We put Armand de Brignac Blanc de Noirs Assemblage No. 4 under the microsope.

By Mike Desimone And Jeff Jenssen 23/04/2024

In our quest to locate the most exclusive and exciting wines for our readers, we usually ask the question, “How many bottles of this were made?” Often, we get a general response based on an annual average, although many Champagne houses simply respond, “We do not wish to communicate our quantities.” As far as we’re concerned, that’s pretty much like pleading the Fifth on the witness stand; yes, you’re not incriminating yourself, but anyone paying attention knows you’re probably guilty of something. In the case of some Champagne houses, that something is making a whole lot of bottles—millions of them—while creating an illusion of rarity.

We received the exact opposite reply regarding Armand de Brignac Blanc de Noirs Assemblage No. 4. Yasmin Allen, the company’s president and CEO, told us only 7,328 bottles would be released of this Pinot Noir offering. It’s good to know that with a sticker price of around $1,800, it’s highly limited, but it still makes one wonder what’s so exceptional about it.

Known by its nickname, Ace of Spades, for its distinctive and decorative metallic packaging, Armand de Brignac is owned by Louis Vuitton Moët Hennessy and Jay-Z and is produced by Champagne Cattier. Each bottle of Assemblage No. 4 is numbered; a small plate on the back reads “Assemblage Four, [X,XXX]/7,328, Disgorged: 20 April, 2023.” Prior to disgorgement, it spent seven years in the bottle on lees after primary fermentation mostly in stainless steel with a small amount in concrete. That’s the longest of the house’s Champagnes spent on the lees, but Allen says the winemaking team tasted along the way and would have disgorged earlier than planned if they’d felt the time was right.

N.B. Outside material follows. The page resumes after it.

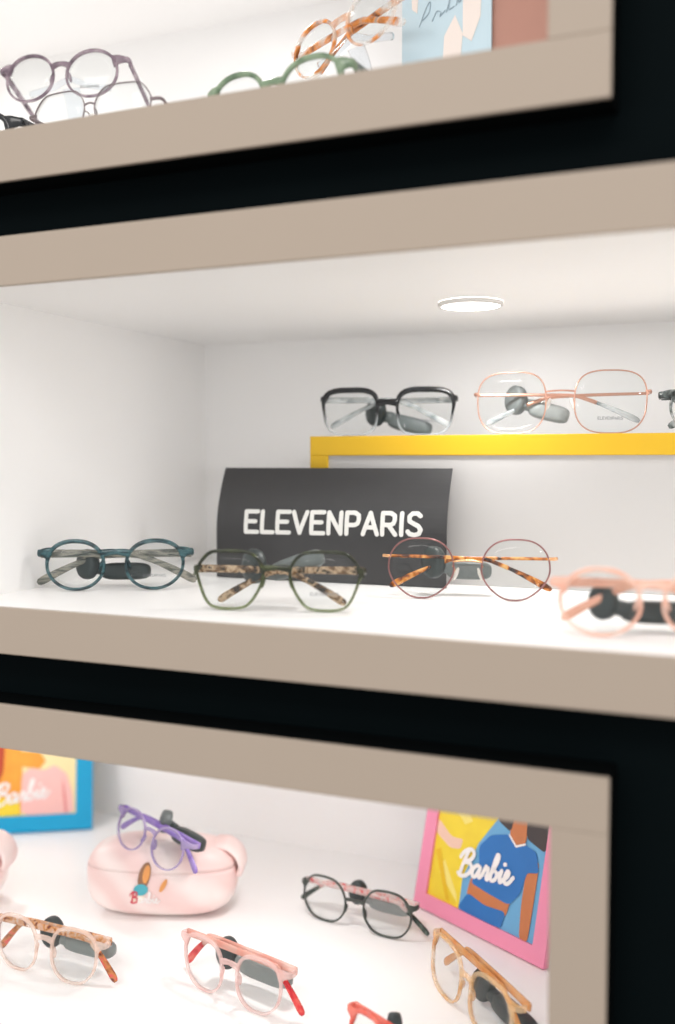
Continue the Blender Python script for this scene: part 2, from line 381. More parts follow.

Chef de cave, Alexandre Cattier, says the wine is sourced from some of the best Premier and Grand Cru Pinot Noir–producing villages in the Champagne region, including Chigny-les-Roses, Verzenay, Rilly-la-Montagne, Verzy, Ludes, Mailly-Champagne, and Ville-sur-Arce in the Aube département. This is considered a multi-vintage expression, using wine from a consecutive trio of vintages—2013, 2014, and 2015—to create an “intense and rich” blend. Seventy percent of the offering is from 2015 (hailed as one of the finest vintages in recent memory), with 15 percent each from the other two years.

This precisely crafted Champagne uses only the tête de cuvée juice, a highly selective extraction process. As Allen points out, “the winemakers solely take the first and freshest portion of the gentle cuvée grape press,” which assures that the finished wine will be the highest quality.  Armand de Brignac used grapes from various sites and three different vintages so the final product would reflect the house signature style. This is the fourth release in a series that began with Assemblage No. 1. “Testing different levels of intensity of aromas with the balance of red and dark fruits has been a guiding principle between the Blanc de Noirs that followed,” Allen explains.

The CEO recommends allowing the Assemblage No. 4 to linger in your glass for a while, telling us, “Your palette will go on a journey, evolving from one incredible aroma to the next as the wine warms in your glass where it will open up to an extraordinary length.” We found it to have a gorgeous bouquet of raspberry and Mission fig with hints of river rock; as it opened, notes of toasted almond and just-baked brioche became noticeable. With striking acidity and a vein of minerality, it has luscious nectarine, passion fruit, candied orange peel, and red plum flavors with touches of beeswax and a whiff of baking spices on the enduring finish. We enjoyed our bottle with a roast chicken rubbed with butter and herbes de Provence and savored the final, extremely rare sip with a bit of Stilton. Unfortunately, the pairing possibilities are not infinite with this release; there are only 7,327 more ways to enjoy yours.